During MySQL initial development, the features of MySQL were made to fit our largest customer, which handled data warehousing for a couple of the largest retailers in Sweden.
From all stores, we got weekly summaries of all bonus card transactions, and were expected to provide useful information for the store owners to help them find how their advertising campaigns were affecting their own customers.
The volume of data was quite huge (about seven million summary transactions per month), and we had data for 4–10 years that we needed to present to the users. We got weekly requests from our customers, who wanted instant access to new reports from this data.
We solved this problem by storing all information per month in compressed “transaction tables.” We had a set of simple macros that generated summary tables grouped by different criteria (product group, customer id, store, and so on) from the tables in which the transactions were stored. The reports were Web pages that were dynamically generated by a small Perl script. This script parsed a Web page, executed the SQL statements in it, and inserted the results.

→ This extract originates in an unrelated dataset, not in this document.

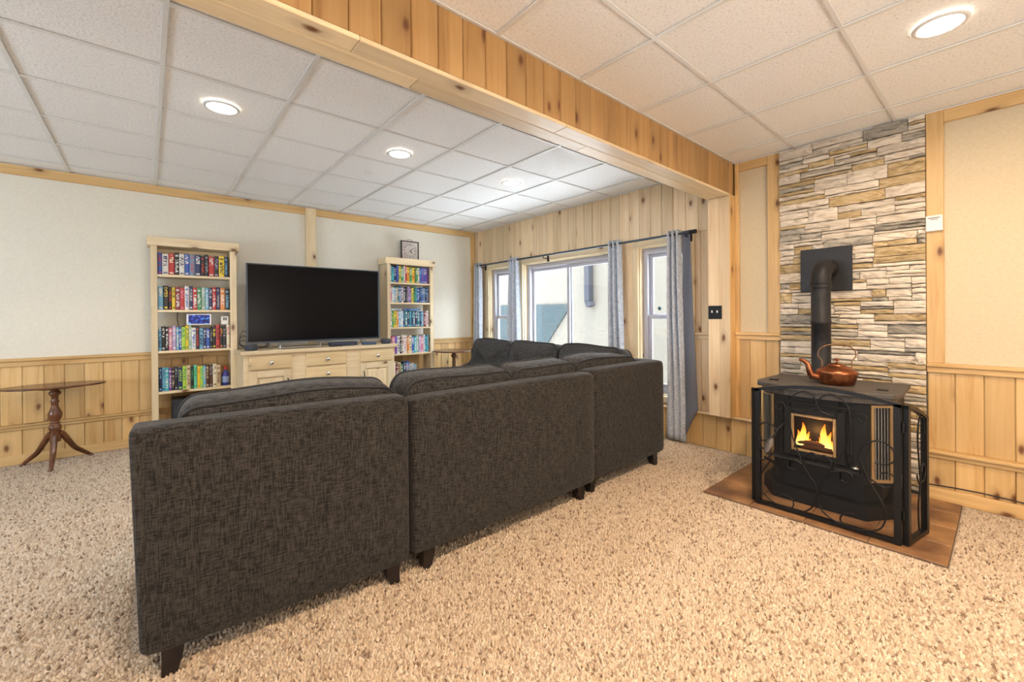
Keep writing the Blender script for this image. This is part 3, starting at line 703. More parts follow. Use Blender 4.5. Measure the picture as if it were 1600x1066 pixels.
for x0, x1, hxp in ((.765, 1.145, 1.112), (1.88, 2.275, 1.913)):
    z0, z1 = .10, .72
    d = part('door', x0, x1, CF + .008, CF + .02, z0, z1)
    for n_, a in (('door_stile', (x0, x0 + .065, z0, z1)), ('door_stile', (x1 - .065, x1, z0, z1)), ('door_rail', (x0 + .065, x1 - .065, z0, z0 + .065)), ('door_rail', (x0 + .065, x1 - .065, z1 - .065, z1))):
        part(n_, a[0], a[1], CF - .006, CF + .008, a[2], a[3], parent=d)
    part('door_panel', x0 + .085, x1 - .085, CF - .002, CF + .008, z0 + .085, z1 - .085, ch=.008, parent=d)
    handle(d, hxp, .565)
# television
TY = YW - .50
t = thing('television', 'large black flat screen television on the pine console', 'television', (1.497, TY, CT))
W2, TB, TT = .705, .068, .900
obj('housing', MB().box(-W2, W2, .006, .05, TB + .005, TT - .005, .006).box(-.4, .4, .05, .085, .12, .6, .01), black_pl, t)
obj('screen', MB().box(-W2 + .003, W2 - .003, -.001, .006, TB + .012, TT - .008), screen_m, t)
q = MB().box(-W2 - .008, -W2 + .003, -.008, .03, TB - .006, TT + .004, .002).box(W2 - .003, W2 + .008, -.008, .03, TB - .006, TT + .004, .002).box(-W2 + .003, W2 - .003, -.008, .03, TT - .008, TT + .004, .002).box(-W2 + .003, W2 - .003, -.008, .03, TB - .006, TB + .012, .002)
obj('bezel', q, bezel_m, t)
for s in (-1, 1):
    obj('stand_foot', MB().tube([(s * .50, .025, .08), (s * .53, -.09, .0085)], .008, 8).tube([(s * .50, .025, .08), (s * .53, .13, .0085)], .008, 8), steel, t)
def on_console(name, label, cat, mb, m_, x, y): return tag(obj(name, mb, m_, None, (x, y, CT)), label, cat)
for x, y, lab in ((.80, TY - .13, 'dark round smart speaker at left end of the console'), (2.25, TY - .11, 'dark round smart speaker at right end of the console')):
    on_console('smart_speaker', lab, 'speaker', MB().lathe([(.050, 0), (.058, .006), (.058, .05), (.053, .058), (.03, .060)], 28), mat('speaker_cloth', (.045, .05, .065), .85), x, y)
on_console('cable_box', 'flat dark set top box under the television', 'set top box', MB().box(-.15, .15, -.07, .05, 0, .042, .004), mat('box_navy', (.03, .04, .07), .4), 1.74, TY - .06)
on_console('streaming_box', 'small dark blue streaming box right of the set top box', 'set top box', MB().box(-.075, .075, -.05, .04, 0, .032, .005), mat('box_blue', (.05, .08, .14), .4), 2.02, TY - .14)
t = thing('sound_stand', 'low silver wire stand below the television', 'stand', (1.26, TY - .12, CT))
for x in (-.20, .20): obj('upright', MB().tube([(x, -.045, .006), (x, -.045, .05), (x, .045, .05), (x, .045, .006)], .005, 8), steel, t)
obj('shelf', MB().box(-.21, .21, -.055, .055, .011, .019, .003), steel, t)
on_console('remote_control', 'slim black remote control lying below the television', 'remote', MB().box(-.07, .07, -.018, .018, 0, .018, .005), black_pl, 1.62, TY - .19)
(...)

We would have used PHP or mod_perl instead, but they were not available at the time.
For graphical data, we wrote a simple tool in C that could process SQL query results and produce GIF images based on those results. This tool also was dynamically executed from the Perl script that parses the Web pages.
In most cases, a new report could be created simply by copying an existing script and modifying the SQL query that it used. In some cases, we needed to add more columns to an existing summary table or generate a new one. This also was quite simple because we kept all transaction-storage tables on disk. (This amounted to about 50GB of transaction tables and 200GB of other customer data.)
We also let our customers access the summary tables directly with ODBC so that the advanced users could experiment with the data themselves.
This system worked well and we had no problems handling the data with quite modest Sun Ultra SPARCstation hardware (2×200MHz). Eventually the system was migrated to Linux.